Since the comics in this collected volume originally appeared scattered throughout the Love and Rockets series, they don't exactly form one continuous, ongoing storyline. Instead the stories–some as short as one page and others several dozen pages long, some with interwoven plots and others seemingly unconnected to much else besides a common location–together present a unique and complex portrait of life in Palomar.

We meet a remarkable array of characters in Palomar. I wouldn't be the first person to point out that Los Bros. Hernandez draw more realistic and varied portrayals of women than you are likely to find in most comics (to learn about how women are more often portrayed in the comics world, I highly recommend you check out Ladydrawers' awesome and info-full comic on the subject). In Palomar, women come in all shapes and sizes and make up what I estimate to be a majority of central characters in the stories. Although damn, Luba's got some big boobs.


I'm also really impressed with Gilbert Hernandez's inclusion of multiple queer, bisexual and trans characters. There is Maricela, who sneaks around with her girlfriend and eventually skips town to hide her lesbianism. There's Israel, the handsome tough guy with a sweet streak who is kind of a playboy with both genders but seems to make his relationships with men.

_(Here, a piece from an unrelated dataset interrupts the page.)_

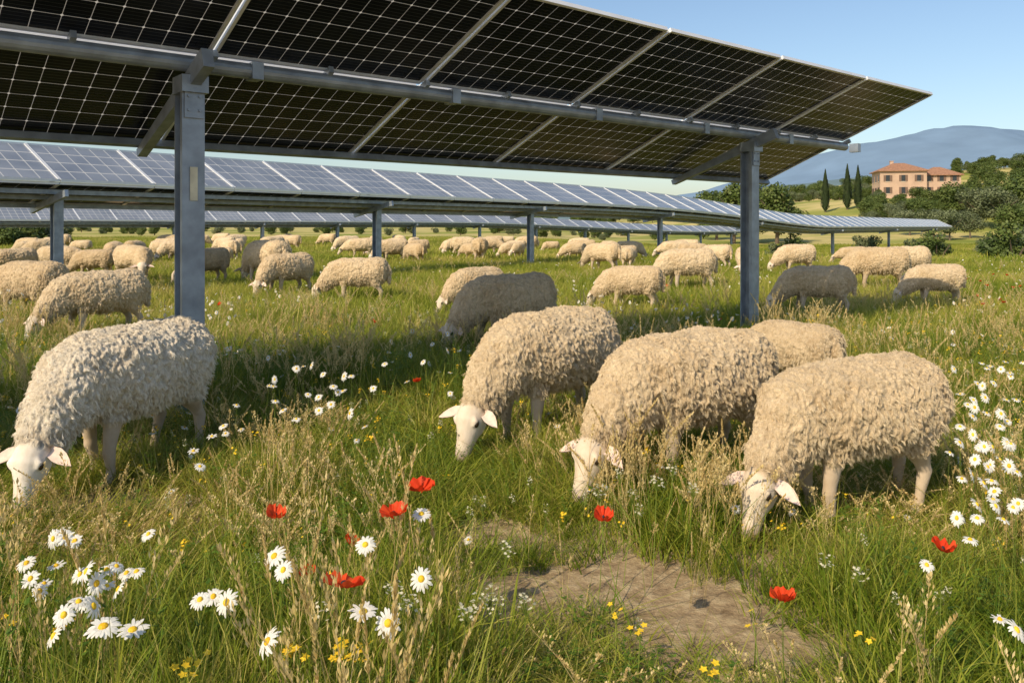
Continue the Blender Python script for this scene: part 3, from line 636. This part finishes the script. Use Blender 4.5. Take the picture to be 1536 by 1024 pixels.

And then there's J├ęsus, who (mild spoiler) spends some time in prison towards the beginning of the collection, where he meets a sympathetic trans character who appears throughout the series. All of the queer characters are represented as whole people, with their queerness being only a small part of what makes them who they are; a part that is neither ignored nor constantly the focus of their stories. Palomar is a small town but its people are not small-minded.


Similarly, Hernandez draws unusually whole portrayals of people with disabilites in Palomar as well. Vicente is a good-natured guy born with a significant facial disfigurement that is (again!) not the major focal point of his character. And aside from the mere fact that there are multiple people with disabilities in the series (unusual in itself), I like how the characters talk about their disabilities rather than pretending they're not there.


The stories in Palomar jog back and forth in time so that you meet its central characters at many different stages of their lives, including their own childhoods and often those of their children. Some  of these tales are sad, some are funny, some deep, scary, sexy (this book is not for children) or just plain weird. Stories are offered from multiple characters' perspectives as well, which allows you to get to know each person intimately. As I wrote in a recent post for the Seattle Globalist, all of this has the effect of "making you feel as if you are living in Palomar for an extended stay." (P.S. sorry if it's rude to quote yourself.)

Which is probably why I felt so sad when I finished this book. It was hard to say goodbye to the people of Palomar, whom I'd gotten to know so well. Fortunately, I just learned that there is a next chapter to the tale for at least some of the towns inhabitants. Plus, I have tons more in the oeuvre of Los Bros. Hernandez to explore. I'm so lucky to have it all ahead of me.